また、業界が独自に定量的な環境情報を提供しているものもあります。たとえば、自動車メーカーの業界団体である(社)日本自動車工業会が、自動車の環境負荷を幅広く考慮した環境性能の一覧として、車種別環境情報を提供しています。
http://www.jama.or.jp/eco/eco_car/info/index.html

また、電気機械器具の業界団体である(社)日本電機工業会が、家電製品のライフサイクルを幅広く考慮した環境性能のデータ集として、家電製品環境情報を提供しています。
http://www.jema-net.or.jp/

では、このような環境ラベルは、一般の消費者にどのように浸透し、使われているのでしょうか?

最もよく知られている環境ラベルであるエコマークについて、エコマーク事務局が2001年1月に行った「エコマークに関する一般消費者意識」の調査があります。有効回答数のうち92%がエコマークを知っていると答え、その中でも学校で習ったことのある若い層で認知度が高いという結果でした。

さらに2000年11月に、環境省が都道府県・市区町村を対象に実施した「地方公共団体におけるグリーン購入の調査」では、「グリーン購入にあたって参考にする基準・資料」の項目で「エコマーク」が県100%、市区81.4%、町村59.9%とトップで、一般の人々にもグリーン購入の担当者にも認知度が高いことがわかります。

タイプIIについては、現在のところB to B での利用が主流であることもあり、タイプIIやタイプIIIの環境ラベルについては、環境意識の高い層をのぞいては、あまり知られていないのが現状です。「環境ラベル=エコマーク」というイメージを持つ一般消費者も多く、目的や必要な情報に応じてさまざまな環境ラベルの環境情報を利用することができるよう、環境ラベルについての普及啓発が必要です。

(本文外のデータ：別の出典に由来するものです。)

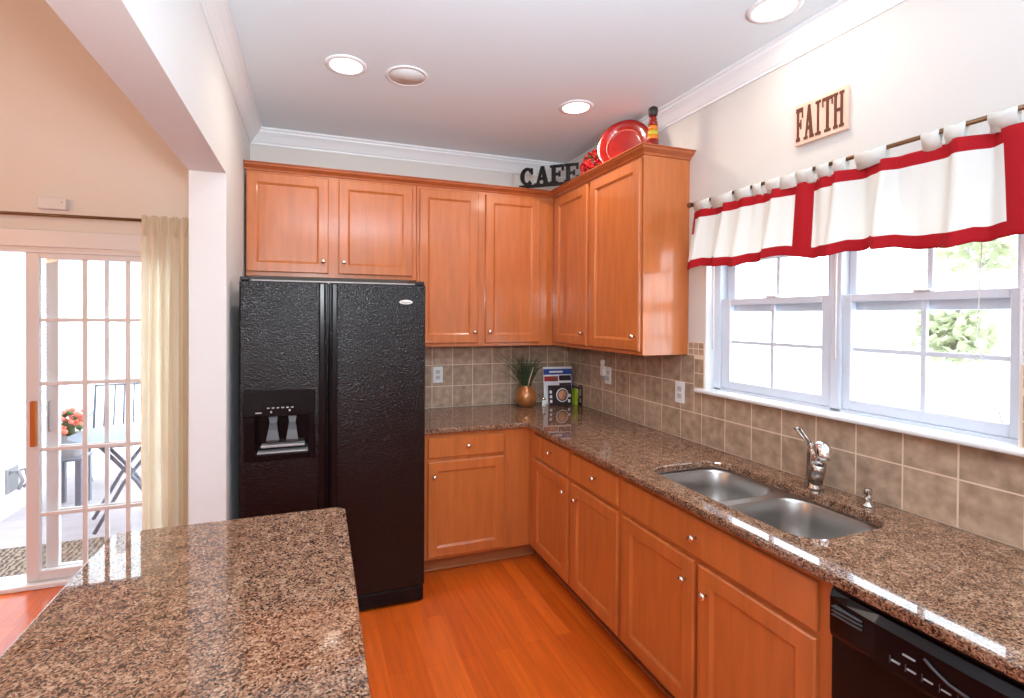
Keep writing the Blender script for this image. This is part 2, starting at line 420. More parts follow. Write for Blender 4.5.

身近な買い物行動を通して、環境への意識を高めてもらおうと、さまざまな地方公共団体が独自の環境ラベル等の制度を設けています。リサイクル製品やエコショップの認定・指定が主です。
http://www.env.go.jp/policy/hozen/green/ecolabel/c01_01.html

(社)日本消費生活アドバイザー・コンサルタント協会(NACS)の環境委員会では、消費者の環境ラベルへの意識啓発をはかるため、さまざまな学習会やシンポジウム、展示を開催しているほか、「消費者が望む環境ラベル10原則」として、環境ラベルを消費者への情報提示として用いる場合の原則を提示しています。
原則1 十分な量の情報があること
原則2 わかりやすいこと
原則3 具体的な表現であること
原則4 トータルな情報であること
原則5 比較できること
原則6 信頼できること
原則7 社会のニーズを反映していること
原則8 検証されていること
原則9 「消費者の知る権利」に対応していること
原則10 「消費者の意見をいう権利」が確保されていること
http://www.nacs.ne.jp/~ecology/label/label_10.html

生産者と消費者の両方を持続可能な方向へ進めていくひとつのツールとして、環境ラベルの役割は重要です。ラベル制度のみならず、活用の事例やその効果についても、注目していきたいと思います。